(OBJECTIVE)
Your task is to transcribe, without alteration, the lines from the top of the material below through the line bearing "col=bpy.context.collection", inclusive.

(DATASET EXTRACT)

⟨

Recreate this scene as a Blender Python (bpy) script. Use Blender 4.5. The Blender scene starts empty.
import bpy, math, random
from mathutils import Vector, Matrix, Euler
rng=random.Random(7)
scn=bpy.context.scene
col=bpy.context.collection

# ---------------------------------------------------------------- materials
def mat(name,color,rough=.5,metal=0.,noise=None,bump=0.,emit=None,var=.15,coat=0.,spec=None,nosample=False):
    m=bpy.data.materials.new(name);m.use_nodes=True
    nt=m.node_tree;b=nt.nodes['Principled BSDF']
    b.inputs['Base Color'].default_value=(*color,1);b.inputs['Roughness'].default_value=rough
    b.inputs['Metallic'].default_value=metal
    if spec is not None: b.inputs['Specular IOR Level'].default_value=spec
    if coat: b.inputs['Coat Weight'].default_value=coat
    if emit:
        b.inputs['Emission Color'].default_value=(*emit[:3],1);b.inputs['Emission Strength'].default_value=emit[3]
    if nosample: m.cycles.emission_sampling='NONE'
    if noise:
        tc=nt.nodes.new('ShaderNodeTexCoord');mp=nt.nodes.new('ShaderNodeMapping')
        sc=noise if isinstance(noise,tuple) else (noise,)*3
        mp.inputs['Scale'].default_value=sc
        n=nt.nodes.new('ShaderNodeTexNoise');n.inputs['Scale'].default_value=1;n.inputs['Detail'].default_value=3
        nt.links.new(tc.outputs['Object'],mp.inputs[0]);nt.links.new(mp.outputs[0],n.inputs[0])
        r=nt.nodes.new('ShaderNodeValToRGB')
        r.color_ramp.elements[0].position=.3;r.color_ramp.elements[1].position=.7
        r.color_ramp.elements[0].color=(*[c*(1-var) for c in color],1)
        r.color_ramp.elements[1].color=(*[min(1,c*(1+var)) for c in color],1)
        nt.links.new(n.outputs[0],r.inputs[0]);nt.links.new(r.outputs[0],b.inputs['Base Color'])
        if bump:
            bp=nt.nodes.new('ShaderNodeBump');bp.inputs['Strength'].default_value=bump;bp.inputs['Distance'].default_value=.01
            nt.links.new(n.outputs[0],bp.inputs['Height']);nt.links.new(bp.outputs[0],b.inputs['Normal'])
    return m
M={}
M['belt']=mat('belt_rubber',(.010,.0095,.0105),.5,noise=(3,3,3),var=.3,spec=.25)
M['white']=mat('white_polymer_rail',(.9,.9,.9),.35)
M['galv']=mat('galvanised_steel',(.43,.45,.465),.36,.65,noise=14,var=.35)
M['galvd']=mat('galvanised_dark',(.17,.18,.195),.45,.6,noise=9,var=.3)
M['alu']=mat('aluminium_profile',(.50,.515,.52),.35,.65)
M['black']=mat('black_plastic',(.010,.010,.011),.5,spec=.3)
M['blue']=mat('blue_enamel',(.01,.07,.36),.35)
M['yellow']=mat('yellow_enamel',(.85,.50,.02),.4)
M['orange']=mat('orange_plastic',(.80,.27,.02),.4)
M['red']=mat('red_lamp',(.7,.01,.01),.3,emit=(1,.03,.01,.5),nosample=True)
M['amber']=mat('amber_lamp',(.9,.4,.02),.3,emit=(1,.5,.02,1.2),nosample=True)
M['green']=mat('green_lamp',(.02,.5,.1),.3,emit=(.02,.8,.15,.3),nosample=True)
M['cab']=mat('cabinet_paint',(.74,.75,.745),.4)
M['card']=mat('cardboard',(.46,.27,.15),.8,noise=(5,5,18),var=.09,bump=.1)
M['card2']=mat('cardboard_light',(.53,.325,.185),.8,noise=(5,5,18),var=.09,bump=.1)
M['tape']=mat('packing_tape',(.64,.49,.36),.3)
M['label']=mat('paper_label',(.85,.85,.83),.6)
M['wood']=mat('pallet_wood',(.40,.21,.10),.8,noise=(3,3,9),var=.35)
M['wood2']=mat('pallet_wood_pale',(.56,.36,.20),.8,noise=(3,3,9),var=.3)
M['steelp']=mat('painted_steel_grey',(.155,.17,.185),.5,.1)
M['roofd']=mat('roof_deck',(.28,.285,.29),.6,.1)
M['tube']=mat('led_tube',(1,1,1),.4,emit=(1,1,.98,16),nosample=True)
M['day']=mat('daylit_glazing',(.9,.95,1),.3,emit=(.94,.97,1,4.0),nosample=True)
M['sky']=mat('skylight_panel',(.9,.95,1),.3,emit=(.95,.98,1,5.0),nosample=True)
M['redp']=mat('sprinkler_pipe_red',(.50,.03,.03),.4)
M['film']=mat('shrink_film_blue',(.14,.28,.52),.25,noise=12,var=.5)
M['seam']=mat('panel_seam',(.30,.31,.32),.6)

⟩

(SOLUTION FOR THIS EXERCISE)
Recreate this scene as a Blender Python (bpy) script. Use Blender 4.5. The Blender scene starts empty.
import bpy, math, random
from mathutils import Vector, Matrix, Euler
rng=random.Random(7)
scn=bpy.context.scene
col=bpy.context.collection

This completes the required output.